Des tanks turcs sur la route d'Afrine
Ankara considère comme une «cible légitime» tout groupe qui viendrait en aide aux Unités de protection du peuple (YPG), milice kurde qu'Ankara veut chasser de l'enclave syrienne d'Afrine, selon la présidence turque.
L'information tombée hier soir est confirmée. Fini les relations plus ou moins tendues entre les Kurdes de la région nord du pays et le régime syrien qui a, finalement, répondu à l'appel des YPG en envoyant à Afrine des forces alliées, composées des mouvements chiites soutenus par l'Iran.

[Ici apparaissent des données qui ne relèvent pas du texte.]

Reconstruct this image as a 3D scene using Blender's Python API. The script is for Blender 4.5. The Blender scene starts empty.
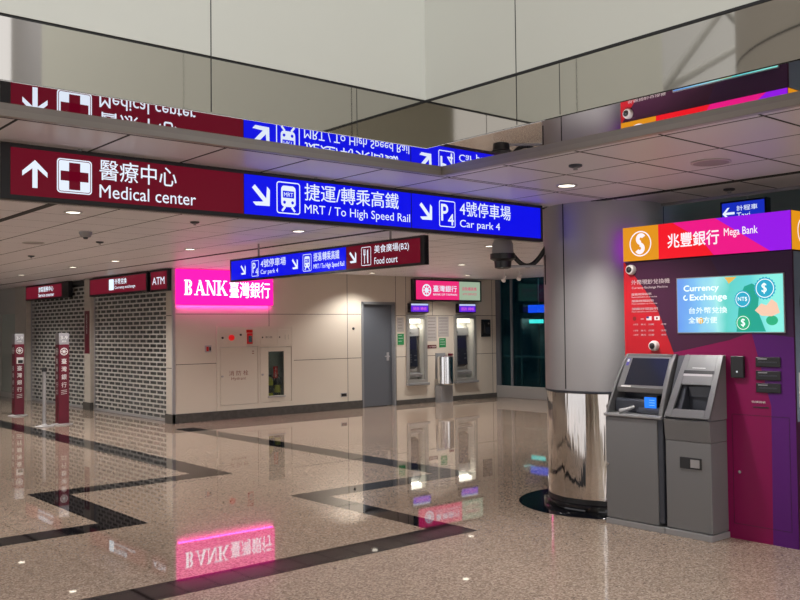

Quelques centaines de combattants sont ainsi parvenus à se déployer dans le district d'Afrine, malgré les tirs d'artillerie de l'armée turque. Cette nouvelle donne a un effet important sur les évènements, en ce sens qu'elle traduit le renoncement kurde, du moins pour la région d'Afrine et Minbej, à la revendication d'une identité séparatiste, tentée quelques mois plus tôt par les Kurdes irakiens dont l'ambition a été brisée nette par la réaction de Baghdad. Après un mois de résistance acharnée, les forces syriennes, toutes identités confondues, ont désormais l'appui du régime qui dénonce une agression turque. Toutes ces troupes vont se positionner le long de la frontière entre les deux pays, de sorte que la tâche de l'armée turque va être autrement plus ardue, au moment où les Etats-Unis se disent enclins à poursuivre leur intervention militaire en Syrie de concert avec la Turquie. La visite de Rex Tillerson, la semaine dernière, à Ankara et sa rencontre avec les dirigeants turcs dont le président Recep Tayyip Erdogan, a pris tout son sens avec cette volte-face du gouvernement turc qui multiplie les changements d'alliance au gré des circonstances. Mu par le vieux rêve d'une résurrection de la Sublime Porte, le président Erdogan porte un étendard et une politique qui fluctue au gré des évènements. Et dans l'attente de la prochaine présidentielle, jouer sur la fibre patriotique de la population turque reste une affaire somme toute rentable.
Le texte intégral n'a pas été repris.